Records shown ::
────────────────

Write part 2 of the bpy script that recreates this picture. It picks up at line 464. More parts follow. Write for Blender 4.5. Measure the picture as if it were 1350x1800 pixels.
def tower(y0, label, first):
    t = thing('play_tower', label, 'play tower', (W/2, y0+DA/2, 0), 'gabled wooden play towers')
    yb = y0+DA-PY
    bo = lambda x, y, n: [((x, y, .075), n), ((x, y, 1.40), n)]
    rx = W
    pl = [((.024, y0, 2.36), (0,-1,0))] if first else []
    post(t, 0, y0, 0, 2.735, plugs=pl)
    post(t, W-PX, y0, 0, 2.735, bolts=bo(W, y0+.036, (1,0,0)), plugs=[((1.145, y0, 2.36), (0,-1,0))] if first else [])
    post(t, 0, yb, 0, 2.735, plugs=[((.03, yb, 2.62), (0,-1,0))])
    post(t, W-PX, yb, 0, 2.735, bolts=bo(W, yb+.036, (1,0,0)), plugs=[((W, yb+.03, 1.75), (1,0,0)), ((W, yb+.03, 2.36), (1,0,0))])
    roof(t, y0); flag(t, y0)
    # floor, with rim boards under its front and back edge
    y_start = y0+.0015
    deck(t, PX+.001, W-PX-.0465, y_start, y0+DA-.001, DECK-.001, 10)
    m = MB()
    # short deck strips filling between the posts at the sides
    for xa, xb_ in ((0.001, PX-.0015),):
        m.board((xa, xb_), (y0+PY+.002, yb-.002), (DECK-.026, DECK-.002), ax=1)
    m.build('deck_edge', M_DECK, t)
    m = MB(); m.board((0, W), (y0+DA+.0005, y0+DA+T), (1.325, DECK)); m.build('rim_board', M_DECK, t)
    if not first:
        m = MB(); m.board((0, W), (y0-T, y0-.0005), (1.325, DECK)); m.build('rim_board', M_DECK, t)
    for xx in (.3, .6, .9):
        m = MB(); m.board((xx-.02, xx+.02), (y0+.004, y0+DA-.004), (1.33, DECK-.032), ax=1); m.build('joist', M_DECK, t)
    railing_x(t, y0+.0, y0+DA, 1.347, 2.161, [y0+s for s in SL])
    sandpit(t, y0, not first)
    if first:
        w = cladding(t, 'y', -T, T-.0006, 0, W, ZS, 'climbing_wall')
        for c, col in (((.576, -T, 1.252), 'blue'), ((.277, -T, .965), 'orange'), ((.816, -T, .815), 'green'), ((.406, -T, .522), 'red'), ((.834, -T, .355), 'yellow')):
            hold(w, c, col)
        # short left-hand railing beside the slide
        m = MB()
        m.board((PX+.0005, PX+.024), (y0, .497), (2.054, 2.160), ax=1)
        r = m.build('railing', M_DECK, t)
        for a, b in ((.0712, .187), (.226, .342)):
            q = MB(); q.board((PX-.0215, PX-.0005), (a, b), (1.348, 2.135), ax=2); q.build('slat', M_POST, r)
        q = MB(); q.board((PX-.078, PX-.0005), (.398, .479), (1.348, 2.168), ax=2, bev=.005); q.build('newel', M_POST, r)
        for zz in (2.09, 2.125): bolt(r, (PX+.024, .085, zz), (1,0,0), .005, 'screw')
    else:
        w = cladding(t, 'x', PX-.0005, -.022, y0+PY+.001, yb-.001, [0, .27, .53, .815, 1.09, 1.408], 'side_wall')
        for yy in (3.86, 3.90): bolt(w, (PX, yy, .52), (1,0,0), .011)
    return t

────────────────

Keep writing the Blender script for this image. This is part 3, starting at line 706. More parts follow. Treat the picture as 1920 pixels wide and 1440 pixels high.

────────────────

Task statement :: Report each line in the data that holds the word "part".

Exercise response ::
Write part 2 of the bpy script that recreates this picture. It picks up at line 464. More parts follow. Write for Blender 4.5. Measure the picture as if it were 1350x1800 pixels.
Keep writing the Blender script for this image. This is part 3, starting at line 706. More parts follow. Treat the picture as 1920 pixels wide and 1440 pixels high.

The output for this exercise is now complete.